Problem details:
Write out, word for word, the first line of the data below and every line after it through the one containing "scene = bpy.context.scene".

Information shown:
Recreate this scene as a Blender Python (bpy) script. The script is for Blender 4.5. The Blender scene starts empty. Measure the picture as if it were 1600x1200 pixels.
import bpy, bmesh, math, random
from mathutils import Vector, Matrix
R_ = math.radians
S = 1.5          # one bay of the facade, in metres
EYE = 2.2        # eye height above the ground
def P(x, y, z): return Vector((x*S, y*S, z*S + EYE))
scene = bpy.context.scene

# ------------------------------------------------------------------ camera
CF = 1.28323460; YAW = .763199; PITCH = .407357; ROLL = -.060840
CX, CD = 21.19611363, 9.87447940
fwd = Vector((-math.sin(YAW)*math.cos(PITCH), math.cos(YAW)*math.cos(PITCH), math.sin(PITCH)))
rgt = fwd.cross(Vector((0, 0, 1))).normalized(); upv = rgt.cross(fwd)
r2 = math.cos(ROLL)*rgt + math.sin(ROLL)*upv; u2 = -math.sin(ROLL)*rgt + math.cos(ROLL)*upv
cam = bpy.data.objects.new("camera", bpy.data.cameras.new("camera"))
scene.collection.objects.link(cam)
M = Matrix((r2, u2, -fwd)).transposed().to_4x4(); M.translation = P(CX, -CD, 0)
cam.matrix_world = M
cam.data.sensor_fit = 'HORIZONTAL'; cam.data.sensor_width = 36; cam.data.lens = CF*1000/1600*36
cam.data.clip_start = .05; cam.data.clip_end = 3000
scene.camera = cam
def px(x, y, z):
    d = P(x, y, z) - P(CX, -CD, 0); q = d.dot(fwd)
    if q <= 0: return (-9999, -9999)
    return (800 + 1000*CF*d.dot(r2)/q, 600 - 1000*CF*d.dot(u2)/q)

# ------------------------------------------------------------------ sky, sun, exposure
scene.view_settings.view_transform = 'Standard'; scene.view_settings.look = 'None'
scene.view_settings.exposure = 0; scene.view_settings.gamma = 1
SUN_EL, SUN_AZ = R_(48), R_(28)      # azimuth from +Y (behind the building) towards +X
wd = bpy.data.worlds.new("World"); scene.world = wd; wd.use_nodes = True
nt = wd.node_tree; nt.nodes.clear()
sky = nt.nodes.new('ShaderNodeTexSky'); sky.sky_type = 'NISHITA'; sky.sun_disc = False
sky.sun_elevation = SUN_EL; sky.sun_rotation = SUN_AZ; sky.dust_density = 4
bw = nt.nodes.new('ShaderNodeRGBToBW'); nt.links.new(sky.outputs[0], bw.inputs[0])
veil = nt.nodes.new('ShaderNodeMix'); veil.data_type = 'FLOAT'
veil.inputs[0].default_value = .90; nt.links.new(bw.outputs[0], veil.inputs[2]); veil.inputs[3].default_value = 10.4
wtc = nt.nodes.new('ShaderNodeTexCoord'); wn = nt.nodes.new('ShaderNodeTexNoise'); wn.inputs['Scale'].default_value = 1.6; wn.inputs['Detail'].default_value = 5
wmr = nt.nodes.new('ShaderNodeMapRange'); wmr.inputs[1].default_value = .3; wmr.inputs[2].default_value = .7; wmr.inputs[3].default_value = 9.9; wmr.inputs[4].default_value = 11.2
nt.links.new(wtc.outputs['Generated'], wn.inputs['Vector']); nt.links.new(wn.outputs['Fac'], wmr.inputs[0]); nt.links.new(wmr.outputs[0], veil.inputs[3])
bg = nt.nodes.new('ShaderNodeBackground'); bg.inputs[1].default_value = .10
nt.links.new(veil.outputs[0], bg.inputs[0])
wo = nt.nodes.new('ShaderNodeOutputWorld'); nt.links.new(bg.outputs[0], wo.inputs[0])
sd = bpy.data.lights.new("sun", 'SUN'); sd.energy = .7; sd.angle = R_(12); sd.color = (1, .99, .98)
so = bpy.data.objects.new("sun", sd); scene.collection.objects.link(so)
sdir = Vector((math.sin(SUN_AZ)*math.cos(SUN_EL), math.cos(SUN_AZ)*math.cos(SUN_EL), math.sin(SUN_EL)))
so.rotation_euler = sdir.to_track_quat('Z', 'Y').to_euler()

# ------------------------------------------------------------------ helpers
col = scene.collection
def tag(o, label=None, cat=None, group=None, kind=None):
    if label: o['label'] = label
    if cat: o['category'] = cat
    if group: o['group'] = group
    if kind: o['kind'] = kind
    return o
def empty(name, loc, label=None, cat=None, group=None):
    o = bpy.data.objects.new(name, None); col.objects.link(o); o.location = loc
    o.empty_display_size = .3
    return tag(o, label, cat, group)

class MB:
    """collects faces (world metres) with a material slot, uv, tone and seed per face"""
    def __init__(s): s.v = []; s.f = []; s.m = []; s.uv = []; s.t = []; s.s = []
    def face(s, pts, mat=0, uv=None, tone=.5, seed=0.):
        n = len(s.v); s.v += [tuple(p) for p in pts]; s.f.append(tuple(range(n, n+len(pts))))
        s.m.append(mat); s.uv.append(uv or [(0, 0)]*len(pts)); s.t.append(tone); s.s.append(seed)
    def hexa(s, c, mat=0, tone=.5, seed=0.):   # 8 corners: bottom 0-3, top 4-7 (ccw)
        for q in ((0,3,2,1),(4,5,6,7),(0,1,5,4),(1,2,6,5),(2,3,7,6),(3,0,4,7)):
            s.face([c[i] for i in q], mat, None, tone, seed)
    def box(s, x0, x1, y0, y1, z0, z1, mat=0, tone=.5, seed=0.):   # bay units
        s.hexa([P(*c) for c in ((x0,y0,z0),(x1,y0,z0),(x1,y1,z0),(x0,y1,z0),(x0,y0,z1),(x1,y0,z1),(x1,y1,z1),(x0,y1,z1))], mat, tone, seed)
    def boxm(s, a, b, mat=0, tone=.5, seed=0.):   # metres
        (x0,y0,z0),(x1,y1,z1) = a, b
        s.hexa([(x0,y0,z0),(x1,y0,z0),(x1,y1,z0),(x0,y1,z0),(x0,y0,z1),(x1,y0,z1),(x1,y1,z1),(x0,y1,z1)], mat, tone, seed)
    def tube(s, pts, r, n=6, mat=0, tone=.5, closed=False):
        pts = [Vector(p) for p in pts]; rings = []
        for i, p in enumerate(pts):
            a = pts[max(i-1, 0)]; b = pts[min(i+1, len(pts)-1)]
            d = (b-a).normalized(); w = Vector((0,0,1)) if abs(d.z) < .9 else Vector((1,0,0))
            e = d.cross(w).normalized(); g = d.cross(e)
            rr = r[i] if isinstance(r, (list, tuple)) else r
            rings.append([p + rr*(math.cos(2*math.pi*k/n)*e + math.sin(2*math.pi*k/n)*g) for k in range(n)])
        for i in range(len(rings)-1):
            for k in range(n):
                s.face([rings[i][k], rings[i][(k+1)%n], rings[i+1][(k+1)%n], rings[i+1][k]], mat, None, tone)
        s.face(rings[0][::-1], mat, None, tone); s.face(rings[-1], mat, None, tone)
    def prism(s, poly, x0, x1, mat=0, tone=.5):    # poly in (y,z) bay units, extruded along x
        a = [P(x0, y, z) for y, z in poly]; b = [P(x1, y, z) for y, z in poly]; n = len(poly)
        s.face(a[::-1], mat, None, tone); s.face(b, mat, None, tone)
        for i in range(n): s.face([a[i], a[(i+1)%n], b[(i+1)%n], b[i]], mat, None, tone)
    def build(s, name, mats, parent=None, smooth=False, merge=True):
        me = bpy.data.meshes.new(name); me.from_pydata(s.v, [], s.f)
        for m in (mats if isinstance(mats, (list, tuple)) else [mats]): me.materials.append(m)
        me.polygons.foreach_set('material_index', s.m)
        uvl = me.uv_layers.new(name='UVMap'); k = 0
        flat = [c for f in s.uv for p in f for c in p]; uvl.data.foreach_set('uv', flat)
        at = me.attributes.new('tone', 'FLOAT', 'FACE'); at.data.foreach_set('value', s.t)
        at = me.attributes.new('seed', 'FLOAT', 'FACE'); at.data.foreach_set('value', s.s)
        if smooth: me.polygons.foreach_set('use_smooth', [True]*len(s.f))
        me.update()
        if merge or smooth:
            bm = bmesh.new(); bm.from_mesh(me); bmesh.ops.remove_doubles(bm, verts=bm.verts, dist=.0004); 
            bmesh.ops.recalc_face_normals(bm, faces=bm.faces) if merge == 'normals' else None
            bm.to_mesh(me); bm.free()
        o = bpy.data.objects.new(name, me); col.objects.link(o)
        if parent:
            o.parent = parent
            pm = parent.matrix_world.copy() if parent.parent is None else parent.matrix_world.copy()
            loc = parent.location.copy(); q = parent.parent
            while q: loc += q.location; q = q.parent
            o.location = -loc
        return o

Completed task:
Recreate this scene as a Blender Python (bpy) script. The script is for Blender 4.5. The Blender scene starts empty. Measure the picture as if it were 1600x1200 pixels.
import bpy, bmesh, math, random
from mathutils import Vector, Matrix
R_ = math.radians
S = 1.5          # one bay of the facade, in metres
EYE = 2.2        # eye height above the ground
def P(x, y, z): return Vector((x*S, y*S, z*S + EYE))
scene = bpy.context.scene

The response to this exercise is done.